● Data segment:
— Start —
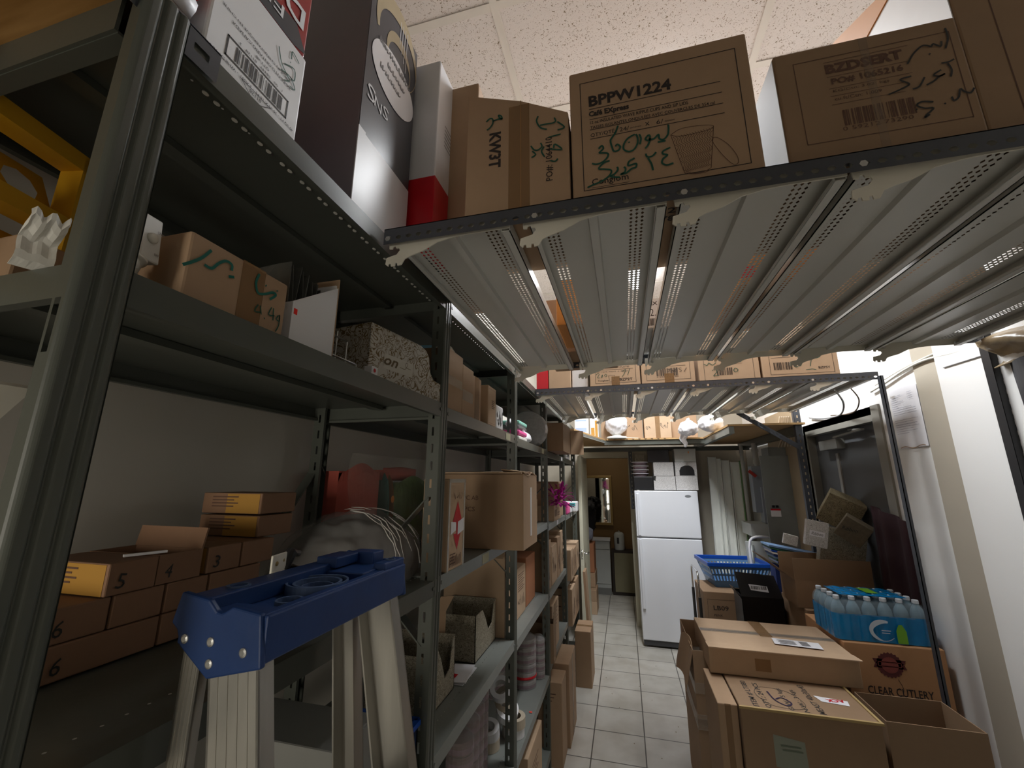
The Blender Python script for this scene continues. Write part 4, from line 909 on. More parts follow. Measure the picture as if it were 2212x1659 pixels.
# fourth bay eye-level: open brown carton jutting out
t = carton('brown open carton jutting far out of the fourth bay eye-level shelf', -.74, -.43, 3.14, 3.60, 1.962, 2.175, KD, open_=dict(front=None, back=None, left=None, right=None))
q = MB(); R = Matrix.Translation((.155, .22, 0)) @ Matrix.Rotation(-.9, 4, 'Z'); q.box(0, .004, 0, .13, .0, .205, R); q.build('flap', K, t)
t = thing('magazine_stack', 'stack of black and white printed packets at the end of the fifth bay shelf', 'packets', (-.62, 4.25, 1.955))
q = MB(); q.box(-.10, .08, -.15, .15, 0, .06); q.build('pack_body', WHITEB, t)
q = MB(); draw(q, (.0805, -.15, 0), (0, 1, 0), (0, 0, 1), (1, 0, 0), [('s', p, .008) for p in scribble(.02, .01, .26, .045, 41, 7)]); q.build('black_print', BLACKM, t)

# ---- first bay, lower shelf: flat kraft boxes against the wall (x = front face)
Z3 = 1.4735
gk = 'small brown boxes stacked on the lower shelf of the nearest bay'
KF = kraft('red_kraft', (.24, .135, .08))
def flat(label, y0, y1, k, num=None, patch=True, x1=-.78, dx=.17, hh=.048, open_=None):
    z = Z3+k*.0495
    pr = []
    if patch: pr.append(('front', YPR, 'yellow_patch', [('r', .072, .001, .165, hh-.002)]))
    lines = [('r', .03, hh*.78-i*.007, .105-.012*(i % 2), hh*.78-i*.007+.0028) for i in range(4)]
    if patch: pr.append(('front', INKB, 'printed_lines', lines))
    if num: pr.append(('right', BLACKM, 'marker_number', [('t', num, .012, .010, .012, .022, -8)]))
    return carton(label, x1-dx, x1, y0, y1, z, z+hh, KF, group=gk, prints=pr, open_=open_, name='small_box')
flat('small brown box marked 7, at the near end of the bottom row', .37, .444, 0, '7')
flat('small brown box marked 6 in the bottom row, second from the near end', .447, .60, 0, '6')
flat('small brown box third in the bottom row behind the ladder top', .603, .75, 0)
flat('small brown box with a bright yellow end, nearest in the middle row', .44, .520, 1, '6')
flat('small brown box with scuffed tape, second in the middle row', .523, .600, 1)
flat('small brown box with white scratches, third in the middle row', .603, .680, 1)
flat('small brown box fourth in the middle row, behind the white latch plate', .683, .80, 1)
flat('small brown box marked 5 with yellow printed end, top row nearest', .505, .578, 2, '5', x1=-.775)
flat('small brown box with its flap standing up, top row', .582, .660, 2, '4', patch=False, open_=dict(left=None, right=None, front=None, back=10))
flat('small brown box marked 3, in the top row right of the open one', .672, .745, 2, '3')
flat('small brown box at the far end of the top row', .748, .83, 2)
flat('small yellow-ended box, lower of the pair stacked above the far end', .80, .90, 3, x1=-.80, hh=.046)
flat('small yellow-ended box, topmost of the pair at the far end', .80, .905, 4, x1=-.80, hh=.046)
q = MB(); q.bar((-.81, .545, Z3+.151), (-.79, .60, Z3+.151), .006, .004); tag(q.build('card_strip', WHITEB), 'thin white card strip lying on the small box marked 5', 'card')
# shrink-wrapped bale and bright bag at the far end of that shelf
t = thing('wrapped_bale', 'rounded dark bale wrapped in glossy clear film beside the small boxes', 'bale', (-.78, 1.13, Z3), rz=.0)
q = MB(); q.grid(lambda u, v: (-.16+.30*(.5+.5*math.sin(PI*(v-.5)))-.0, -.20+.42*u, .155*math.sin(PI*min(.5, .02+v*.52))*math.sin(PI*(.08+.84*u))**.5*1.15), 22, 14)
B = MB(); n1, n2 = 22, 14
B.grid(lambda u, v: (.17*math.cos(PI*v)*(.55+.45*math.sin(PI*u)), -.22+.46*u, .175*math.sin(PI*v)**.7*(math.sin(PI*(.06+.88*u))**.55)), n1, n2)
o = B.build('bale_body', mat('mesh_goods', (.10, .085, .075), .5, var=.4, scale=50, stretch=(1, 6, 1)), t, smooth=True)
B2 = MB(); B2.grid(lambda u, v: (.182*math.cos(PI*v)*(.55+.45*math.sin(PI*u)), -.23+.48*u, .187*math.sin(PI*v)**.7*(math.sin(PI*(.06+.88*u))**.55)), 34, 22)
o = B2.build('clear_film', CLEAR, t, smooth=True); crumple(o, .035, 1)
q = MB(); rr = random.Random(12)
def balept(u, v, k=1.05): return Vector((.182*k*math.cos(PI*v)*(.55+.45*math.sin(PI*u)), -.23+.48*u, .187*k*math.sin(PI*v)**.7*(math.sin(PI*(.06+.88*u))**.55)))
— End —
● Requirements: Exactly how many lines in the data above contain the word "from"? Respond with the number and nothing more.

● Exercise result: 2